Gordon:   In 2014, there was a UN charge about the Vatican's anti-abortion teaching. Could you provide us with an overview of this challenge and how it was addressed?
     
Denise:





 
  The Catholic Church was one of the earliest voices for the belief in the value and dignity of every human being. This belief ve was not always a part of human culture and it brought about a profound change in culture law. Unfortunately, there are still those who deny this basic truth and therefore act as though it is their right to ignore the rights of others if they believe it is in their own best interests. I sincerely believe that you can’t diminish the rights of another human being without diminishing all human rights. They are all interrelated. The Human Family Research Center seeks to help people to realize that we are all part of the same family and should act like it! Of course families have problems, but that doesn’t mean they don’t keep trying to work for individual and the common good. It is particularly interesting that lately news reports have begun to use the term “baby” and “person” when talking about unborn children in the context of accidents where a pregnant woman is involved and miscarriages. That is a powerful reminder that we are, as a society, confused about unborn children. Are they only babies when they are wanted? Human rights should begin when human life begins – which, clearly, is at conception.
     
Gordon:   You have recently taken a position as National Secretary for the First Catholic Slovak Ladies Association.
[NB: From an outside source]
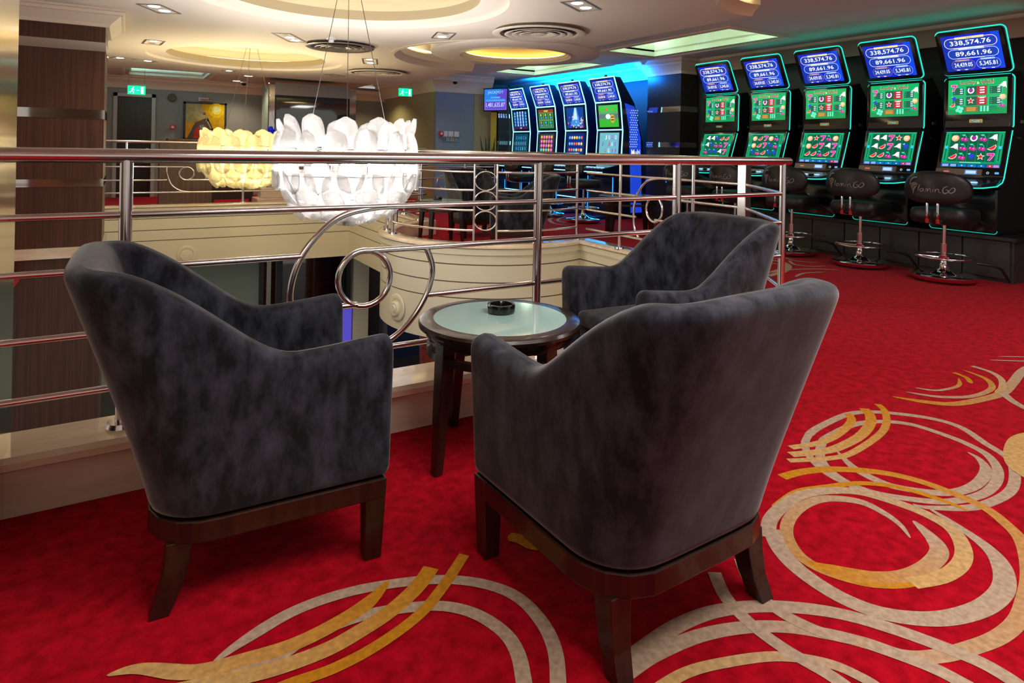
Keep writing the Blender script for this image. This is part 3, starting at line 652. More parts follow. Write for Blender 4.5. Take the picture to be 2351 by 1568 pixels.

Can you tell me about this organization?
     
Denise:



 
 

Yes - It was founded in 1892 by a group of immigrant Slovak women in tough economic times.  Women could not then get insurance, which was desperately  needed in the years before  government programs like OSHA, workman's compensation and disability insurance.  They pooled their pennies (literally) and provided the financial security that was missing.  They started the organization in Cleveland and it grew to a  national organization with members in all 50 states. They are a nonprofit, and use their income for charitable purposes throughout the United States.  They have given substantial sums to Catholic churches and schools as well as many other local projects to help the injured, the sick  - and even suffering animals!  The organization is built on the foundations of our Catholic faith.  They even send buses to the March for Life in Washington, D.C. every year!   I am deeply honored to be part of the FCSLA.

     
Gordon"   I was surprised that there are actually quite a few Catholic fraternals in the United States.
     
Denise:   We are in the process of merging with a Polish group in Chicago.
     
Gordon


 
  My first introduction to your pro-life leadership was through your book American Democracy in the Wake of Roe Prospects for Just and Rational Change which is a recommended resource for many pro-life organizations including the Minnesota Citizens Concerned for Life.

Thank you for taking time for this interview and your leadership in the pro-life movement.